Winthrop Products Corp. v. Damsky
This text of 275 A.D.2d 755 (Winthrop Products Corp. v. Damsky) is published on Counsel Stack Legal Research, covering Appellate Division of the Supreme Court of the State of New York primary law. Counsel Stack provides free access to over 12 million legal documents including statutes, case law, regulations, and constitutions.
Opinion
The “ First Separate and Distinct Defense, and as a First Counterclaim ” in Action No. 1 is not good as a defense or counterclaim.
It cannot be a defense to the first count in the complaint, which is a suit on a Massachusetts judgment, as there is no claim that the judgment is not entitled to recognition under the full faith and credit clause of the Federal Constitution (art. IV, § 1). It is not a defense to the second count against defendant, Damsky, for work, labor and services. No allegation is contained in the defense that section C of article V of the agreement dated August 16, 1946, is not binding on the parties, nor is there any denial of liability on this count in the defense. The third and fourth counts grow out of plaintiff Winthrop Products Corporation’s use and occupancy of the leased factory buildings at Turners Falls, Massachusetts. There is no apparent or conceivable connection between the allegations contained in the first defense and these two counts.

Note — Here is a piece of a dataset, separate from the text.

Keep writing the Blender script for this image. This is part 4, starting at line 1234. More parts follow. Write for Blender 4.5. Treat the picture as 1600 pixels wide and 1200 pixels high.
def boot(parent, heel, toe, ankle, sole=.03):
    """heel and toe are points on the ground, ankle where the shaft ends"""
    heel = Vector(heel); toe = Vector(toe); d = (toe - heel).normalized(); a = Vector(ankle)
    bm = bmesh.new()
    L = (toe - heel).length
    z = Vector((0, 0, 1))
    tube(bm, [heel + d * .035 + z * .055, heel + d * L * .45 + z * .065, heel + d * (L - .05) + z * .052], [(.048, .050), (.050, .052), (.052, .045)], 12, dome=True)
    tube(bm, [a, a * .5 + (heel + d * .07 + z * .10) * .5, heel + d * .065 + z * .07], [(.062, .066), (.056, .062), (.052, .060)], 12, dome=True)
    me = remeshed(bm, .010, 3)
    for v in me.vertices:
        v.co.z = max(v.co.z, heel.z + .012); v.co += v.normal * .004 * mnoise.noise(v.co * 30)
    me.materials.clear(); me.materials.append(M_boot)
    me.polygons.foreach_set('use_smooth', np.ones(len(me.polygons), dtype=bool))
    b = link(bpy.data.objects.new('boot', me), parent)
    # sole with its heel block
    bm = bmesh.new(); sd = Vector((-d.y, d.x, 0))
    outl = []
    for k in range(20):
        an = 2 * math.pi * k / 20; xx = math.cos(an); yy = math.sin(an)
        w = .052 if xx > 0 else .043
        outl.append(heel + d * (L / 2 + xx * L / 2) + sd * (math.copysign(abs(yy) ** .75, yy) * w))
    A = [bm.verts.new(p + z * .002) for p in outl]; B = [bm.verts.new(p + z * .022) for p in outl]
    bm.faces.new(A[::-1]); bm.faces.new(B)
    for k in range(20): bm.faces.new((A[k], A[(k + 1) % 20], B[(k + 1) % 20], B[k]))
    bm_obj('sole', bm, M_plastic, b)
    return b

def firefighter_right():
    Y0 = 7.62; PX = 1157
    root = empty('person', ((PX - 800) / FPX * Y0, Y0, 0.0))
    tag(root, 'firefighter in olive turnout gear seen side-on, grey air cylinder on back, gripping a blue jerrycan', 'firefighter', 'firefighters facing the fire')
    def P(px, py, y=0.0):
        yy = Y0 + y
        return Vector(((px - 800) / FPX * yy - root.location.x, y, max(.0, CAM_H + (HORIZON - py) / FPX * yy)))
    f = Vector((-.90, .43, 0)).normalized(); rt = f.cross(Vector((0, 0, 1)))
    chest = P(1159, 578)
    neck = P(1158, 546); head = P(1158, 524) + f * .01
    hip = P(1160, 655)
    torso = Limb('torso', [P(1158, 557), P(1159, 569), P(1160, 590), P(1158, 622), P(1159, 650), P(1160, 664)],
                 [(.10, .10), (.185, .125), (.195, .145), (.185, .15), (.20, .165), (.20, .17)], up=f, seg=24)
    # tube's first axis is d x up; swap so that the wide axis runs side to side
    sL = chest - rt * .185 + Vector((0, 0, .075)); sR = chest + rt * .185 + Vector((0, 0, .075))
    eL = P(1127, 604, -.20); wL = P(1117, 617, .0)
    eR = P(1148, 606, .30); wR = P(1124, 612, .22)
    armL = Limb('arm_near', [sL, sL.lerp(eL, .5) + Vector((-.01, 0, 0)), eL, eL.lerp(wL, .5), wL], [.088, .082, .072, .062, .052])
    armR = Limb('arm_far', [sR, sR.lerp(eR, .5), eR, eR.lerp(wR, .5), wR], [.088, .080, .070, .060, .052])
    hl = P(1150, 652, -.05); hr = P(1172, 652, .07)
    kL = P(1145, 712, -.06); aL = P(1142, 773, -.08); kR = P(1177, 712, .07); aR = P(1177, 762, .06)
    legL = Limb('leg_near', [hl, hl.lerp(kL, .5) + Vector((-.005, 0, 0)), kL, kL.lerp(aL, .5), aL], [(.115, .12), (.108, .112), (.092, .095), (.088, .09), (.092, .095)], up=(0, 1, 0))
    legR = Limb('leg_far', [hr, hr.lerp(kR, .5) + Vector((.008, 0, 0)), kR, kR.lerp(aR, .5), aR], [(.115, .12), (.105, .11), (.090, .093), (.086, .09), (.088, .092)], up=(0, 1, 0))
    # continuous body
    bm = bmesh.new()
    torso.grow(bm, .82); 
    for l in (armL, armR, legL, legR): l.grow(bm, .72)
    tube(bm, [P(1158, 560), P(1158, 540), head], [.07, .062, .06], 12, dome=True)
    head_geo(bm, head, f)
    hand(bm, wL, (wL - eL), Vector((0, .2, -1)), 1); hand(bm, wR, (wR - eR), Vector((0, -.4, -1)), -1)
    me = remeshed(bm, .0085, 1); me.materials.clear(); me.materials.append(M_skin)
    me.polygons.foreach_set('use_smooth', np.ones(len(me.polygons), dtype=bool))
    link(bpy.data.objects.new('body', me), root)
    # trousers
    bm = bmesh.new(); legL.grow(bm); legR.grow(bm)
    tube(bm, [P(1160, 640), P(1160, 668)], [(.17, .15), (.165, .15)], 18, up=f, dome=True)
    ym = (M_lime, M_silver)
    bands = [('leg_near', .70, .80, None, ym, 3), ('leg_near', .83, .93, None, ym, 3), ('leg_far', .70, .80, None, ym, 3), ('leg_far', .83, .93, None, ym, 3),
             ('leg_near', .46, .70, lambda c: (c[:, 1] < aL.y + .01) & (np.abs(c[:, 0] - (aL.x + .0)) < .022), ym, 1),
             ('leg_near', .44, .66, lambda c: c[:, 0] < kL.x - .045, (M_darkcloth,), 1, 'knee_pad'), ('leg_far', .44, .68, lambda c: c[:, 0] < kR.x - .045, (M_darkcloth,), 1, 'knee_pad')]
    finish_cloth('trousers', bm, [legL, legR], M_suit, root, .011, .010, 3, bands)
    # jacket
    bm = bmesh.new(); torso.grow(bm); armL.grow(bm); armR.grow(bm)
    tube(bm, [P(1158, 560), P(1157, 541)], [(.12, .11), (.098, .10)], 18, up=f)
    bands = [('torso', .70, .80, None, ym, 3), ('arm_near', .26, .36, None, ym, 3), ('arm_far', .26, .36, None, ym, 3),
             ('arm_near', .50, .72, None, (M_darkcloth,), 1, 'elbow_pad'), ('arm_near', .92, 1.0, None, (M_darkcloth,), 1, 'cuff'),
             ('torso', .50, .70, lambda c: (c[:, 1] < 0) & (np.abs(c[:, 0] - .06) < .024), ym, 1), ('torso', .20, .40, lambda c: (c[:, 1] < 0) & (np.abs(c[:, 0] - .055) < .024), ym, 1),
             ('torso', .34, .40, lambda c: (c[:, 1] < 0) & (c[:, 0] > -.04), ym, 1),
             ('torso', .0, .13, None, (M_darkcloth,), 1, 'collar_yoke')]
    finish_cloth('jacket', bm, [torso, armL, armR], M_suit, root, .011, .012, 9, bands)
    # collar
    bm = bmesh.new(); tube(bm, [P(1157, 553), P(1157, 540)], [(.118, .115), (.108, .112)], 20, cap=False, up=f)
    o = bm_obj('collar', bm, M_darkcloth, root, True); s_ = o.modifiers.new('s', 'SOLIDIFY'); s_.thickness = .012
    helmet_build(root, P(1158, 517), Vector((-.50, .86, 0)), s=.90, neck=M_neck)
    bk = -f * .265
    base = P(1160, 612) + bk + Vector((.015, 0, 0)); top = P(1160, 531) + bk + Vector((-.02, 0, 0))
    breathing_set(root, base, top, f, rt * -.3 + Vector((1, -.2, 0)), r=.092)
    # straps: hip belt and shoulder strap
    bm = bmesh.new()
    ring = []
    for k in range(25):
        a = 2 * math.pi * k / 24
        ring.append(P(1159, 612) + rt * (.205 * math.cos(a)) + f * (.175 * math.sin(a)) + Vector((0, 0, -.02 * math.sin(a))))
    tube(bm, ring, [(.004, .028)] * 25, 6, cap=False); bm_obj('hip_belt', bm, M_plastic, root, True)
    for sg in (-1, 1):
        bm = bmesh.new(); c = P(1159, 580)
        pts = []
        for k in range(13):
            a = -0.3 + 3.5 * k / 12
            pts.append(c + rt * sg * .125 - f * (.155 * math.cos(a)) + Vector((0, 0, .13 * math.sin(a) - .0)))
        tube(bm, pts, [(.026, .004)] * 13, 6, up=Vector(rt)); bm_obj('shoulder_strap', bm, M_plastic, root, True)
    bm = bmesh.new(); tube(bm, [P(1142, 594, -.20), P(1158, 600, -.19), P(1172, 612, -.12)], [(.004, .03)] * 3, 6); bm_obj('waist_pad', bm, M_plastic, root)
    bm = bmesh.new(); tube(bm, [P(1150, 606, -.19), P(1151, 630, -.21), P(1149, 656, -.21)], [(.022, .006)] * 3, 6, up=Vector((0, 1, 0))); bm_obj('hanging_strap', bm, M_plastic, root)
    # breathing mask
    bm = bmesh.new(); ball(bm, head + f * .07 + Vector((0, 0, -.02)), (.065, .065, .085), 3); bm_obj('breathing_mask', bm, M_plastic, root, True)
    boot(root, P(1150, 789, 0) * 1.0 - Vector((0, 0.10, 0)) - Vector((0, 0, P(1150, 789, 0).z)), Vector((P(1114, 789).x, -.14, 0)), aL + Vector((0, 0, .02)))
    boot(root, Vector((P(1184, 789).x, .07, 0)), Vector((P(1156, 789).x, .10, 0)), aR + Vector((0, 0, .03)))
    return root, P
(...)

The counterclaim is asserted by defendant, Elite Wood Products Corp., for damages it claims to have suffered because of the fraud and connivance of the plaintiffs, which rendered worthless its 1100 shares of preferred stock in plaintiff Winthrop Products Corporation. Elite Wood Products Corp. as an individual stockholder has no right of action in its own behalf against one who had injured the corporation. Waste and mismanagement, such as are alleged in the counterclaim here, are wrongs to the corporation and must be redressed by or on behalf of the corporation.
The defense and counterclaim as pleaded in Action No. 2 are sufficient as it is alleged therein that the contract of August 16, 1946, does not express the true agreement of the parties due to mistake and fraud and that reformation to conform to the true agreement of the parties is therefore sought. (Susquehanna S. S. Co. v. Andersen & Co., 239 N. Y. 285.)
In Action No. 1 the order should be reversed and the motion to dismiss the first counterclaim and to strike out the first defense of the defendants Bernard Damsky and Elite Wood Products Corp. granted.
In Action No. 2 the order should be affirmed.
Grlennon, J. P., Dore, Cohn, Callahan and Shientag, JJ., concur.
Order appealed from in Action No. 1 unanimously reversed and the motion to dismiss the first counterclaim and to strike out the first defense of the defendants Bernard Damsky and Elite Wood Products Corp. granted; order appealed from in Action No. 2 unanimously affirmed.